# [What the exercise asks]
Find the string "render" in the data, then copy every line where it is found.
───── Given data
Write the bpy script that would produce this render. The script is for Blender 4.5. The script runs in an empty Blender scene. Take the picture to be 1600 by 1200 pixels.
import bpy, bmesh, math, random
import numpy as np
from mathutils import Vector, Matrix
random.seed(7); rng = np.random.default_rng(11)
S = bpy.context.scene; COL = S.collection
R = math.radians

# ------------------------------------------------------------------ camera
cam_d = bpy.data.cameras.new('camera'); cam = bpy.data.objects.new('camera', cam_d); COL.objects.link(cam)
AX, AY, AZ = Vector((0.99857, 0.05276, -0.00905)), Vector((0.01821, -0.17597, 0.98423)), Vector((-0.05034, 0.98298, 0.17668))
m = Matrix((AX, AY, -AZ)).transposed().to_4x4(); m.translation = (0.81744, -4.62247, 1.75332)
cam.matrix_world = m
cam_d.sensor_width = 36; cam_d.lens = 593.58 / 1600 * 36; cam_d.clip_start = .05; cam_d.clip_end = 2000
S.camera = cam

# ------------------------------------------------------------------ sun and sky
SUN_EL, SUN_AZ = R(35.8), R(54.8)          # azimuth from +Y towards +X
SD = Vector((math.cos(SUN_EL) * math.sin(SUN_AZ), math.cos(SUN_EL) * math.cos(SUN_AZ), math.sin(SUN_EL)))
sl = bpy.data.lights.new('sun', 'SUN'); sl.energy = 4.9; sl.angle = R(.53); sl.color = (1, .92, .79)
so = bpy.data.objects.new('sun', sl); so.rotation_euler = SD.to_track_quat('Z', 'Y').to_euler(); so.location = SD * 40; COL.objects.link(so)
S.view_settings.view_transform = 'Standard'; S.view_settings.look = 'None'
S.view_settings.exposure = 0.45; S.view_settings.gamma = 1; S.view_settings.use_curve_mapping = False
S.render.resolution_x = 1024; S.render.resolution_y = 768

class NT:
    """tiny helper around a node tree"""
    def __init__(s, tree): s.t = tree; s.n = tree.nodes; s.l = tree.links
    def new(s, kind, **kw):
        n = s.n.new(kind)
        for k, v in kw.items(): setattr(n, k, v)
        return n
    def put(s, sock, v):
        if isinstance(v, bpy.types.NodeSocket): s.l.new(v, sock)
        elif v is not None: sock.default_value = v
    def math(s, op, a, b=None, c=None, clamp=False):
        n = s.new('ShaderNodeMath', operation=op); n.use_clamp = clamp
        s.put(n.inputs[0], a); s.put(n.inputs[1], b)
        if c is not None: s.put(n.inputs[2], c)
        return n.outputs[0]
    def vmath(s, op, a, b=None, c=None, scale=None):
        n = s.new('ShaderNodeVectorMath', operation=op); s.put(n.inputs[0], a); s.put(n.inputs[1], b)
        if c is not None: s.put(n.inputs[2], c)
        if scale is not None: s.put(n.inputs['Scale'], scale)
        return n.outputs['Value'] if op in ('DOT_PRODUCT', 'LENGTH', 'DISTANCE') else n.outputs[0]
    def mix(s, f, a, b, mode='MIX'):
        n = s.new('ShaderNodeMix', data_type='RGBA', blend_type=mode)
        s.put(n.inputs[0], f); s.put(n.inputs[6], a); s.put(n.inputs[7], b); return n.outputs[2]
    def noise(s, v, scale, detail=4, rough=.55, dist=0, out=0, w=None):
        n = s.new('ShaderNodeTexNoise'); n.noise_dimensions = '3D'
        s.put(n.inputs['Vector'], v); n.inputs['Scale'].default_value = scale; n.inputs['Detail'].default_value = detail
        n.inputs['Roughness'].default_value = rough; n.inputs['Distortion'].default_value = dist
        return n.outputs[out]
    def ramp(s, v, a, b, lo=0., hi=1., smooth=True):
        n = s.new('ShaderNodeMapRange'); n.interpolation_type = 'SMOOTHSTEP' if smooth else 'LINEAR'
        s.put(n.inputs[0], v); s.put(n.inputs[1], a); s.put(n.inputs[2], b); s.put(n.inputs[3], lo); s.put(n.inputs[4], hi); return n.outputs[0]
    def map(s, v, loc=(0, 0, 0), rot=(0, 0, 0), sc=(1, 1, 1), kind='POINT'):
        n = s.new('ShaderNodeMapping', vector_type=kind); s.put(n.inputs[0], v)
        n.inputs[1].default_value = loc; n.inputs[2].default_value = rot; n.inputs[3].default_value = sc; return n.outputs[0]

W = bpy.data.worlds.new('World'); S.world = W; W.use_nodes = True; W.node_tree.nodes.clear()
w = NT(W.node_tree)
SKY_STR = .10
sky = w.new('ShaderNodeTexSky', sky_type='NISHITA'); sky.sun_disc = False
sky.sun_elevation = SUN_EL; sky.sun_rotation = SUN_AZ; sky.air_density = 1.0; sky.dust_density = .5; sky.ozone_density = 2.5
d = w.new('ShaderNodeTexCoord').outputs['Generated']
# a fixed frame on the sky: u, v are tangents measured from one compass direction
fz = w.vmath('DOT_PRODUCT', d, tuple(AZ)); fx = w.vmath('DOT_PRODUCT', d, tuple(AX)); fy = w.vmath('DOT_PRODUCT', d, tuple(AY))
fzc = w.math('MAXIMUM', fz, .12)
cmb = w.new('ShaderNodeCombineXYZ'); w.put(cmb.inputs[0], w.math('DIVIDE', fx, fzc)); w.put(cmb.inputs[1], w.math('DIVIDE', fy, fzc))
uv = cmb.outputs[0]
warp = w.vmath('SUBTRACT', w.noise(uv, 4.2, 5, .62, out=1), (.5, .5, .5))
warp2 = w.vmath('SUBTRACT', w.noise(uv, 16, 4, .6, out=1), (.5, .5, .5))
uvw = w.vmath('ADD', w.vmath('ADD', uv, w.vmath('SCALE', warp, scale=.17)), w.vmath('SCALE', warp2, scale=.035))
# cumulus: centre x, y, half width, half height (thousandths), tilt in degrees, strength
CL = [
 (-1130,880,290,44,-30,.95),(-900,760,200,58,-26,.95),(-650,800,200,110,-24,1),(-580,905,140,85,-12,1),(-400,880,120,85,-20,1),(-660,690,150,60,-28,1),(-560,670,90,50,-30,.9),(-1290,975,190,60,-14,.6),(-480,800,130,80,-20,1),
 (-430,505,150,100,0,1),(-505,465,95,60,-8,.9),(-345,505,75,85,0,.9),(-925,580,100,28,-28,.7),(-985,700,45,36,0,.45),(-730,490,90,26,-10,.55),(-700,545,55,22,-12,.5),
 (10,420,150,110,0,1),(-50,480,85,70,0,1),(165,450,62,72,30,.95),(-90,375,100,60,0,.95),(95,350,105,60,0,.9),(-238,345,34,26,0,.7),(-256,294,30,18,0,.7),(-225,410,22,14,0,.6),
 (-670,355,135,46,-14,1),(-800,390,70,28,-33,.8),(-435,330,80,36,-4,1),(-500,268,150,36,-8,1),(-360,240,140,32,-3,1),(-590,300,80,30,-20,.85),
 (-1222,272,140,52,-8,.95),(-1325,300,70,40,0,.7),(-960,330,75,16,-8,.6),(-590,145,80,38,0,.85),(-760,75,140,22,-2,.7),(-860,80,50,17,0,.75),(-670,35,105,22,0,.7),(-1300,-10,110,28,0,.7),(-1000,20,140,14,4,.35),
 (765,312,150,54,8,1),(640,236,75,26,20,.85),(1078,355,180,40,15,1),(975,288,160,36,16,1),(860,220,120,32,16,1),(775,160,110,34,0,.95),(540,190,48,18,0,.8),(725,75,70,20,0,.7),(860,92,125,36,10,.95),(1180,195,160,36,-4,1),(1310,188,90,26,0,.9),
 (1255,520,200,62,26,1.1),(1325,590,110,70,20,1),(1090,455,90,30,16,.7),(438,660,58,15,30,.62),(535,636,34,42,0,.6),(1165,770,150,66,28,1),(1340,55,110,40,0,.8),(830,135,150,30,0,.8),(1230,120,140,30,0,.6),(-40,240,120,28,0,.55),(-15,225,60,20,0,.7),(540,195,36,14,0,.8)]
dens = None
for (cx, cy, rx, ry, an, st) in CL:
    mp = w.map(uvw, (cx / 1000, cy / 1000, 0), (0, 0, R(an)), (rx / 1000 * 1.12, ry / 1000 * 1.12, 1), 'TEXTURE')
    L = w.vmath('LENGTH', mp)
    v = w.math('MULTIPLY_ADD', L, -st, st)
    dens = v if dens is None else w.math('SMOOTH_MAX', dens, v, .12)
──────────
# [Exercise output]
Write the bpy script that would produce this render. The script is for Blender 4.5. The script runs in an empty Blender scene. Take the picture to be 1600 by 1200 pixels.
S.render.resolution_x = 1024; S.render.resolution_y = 768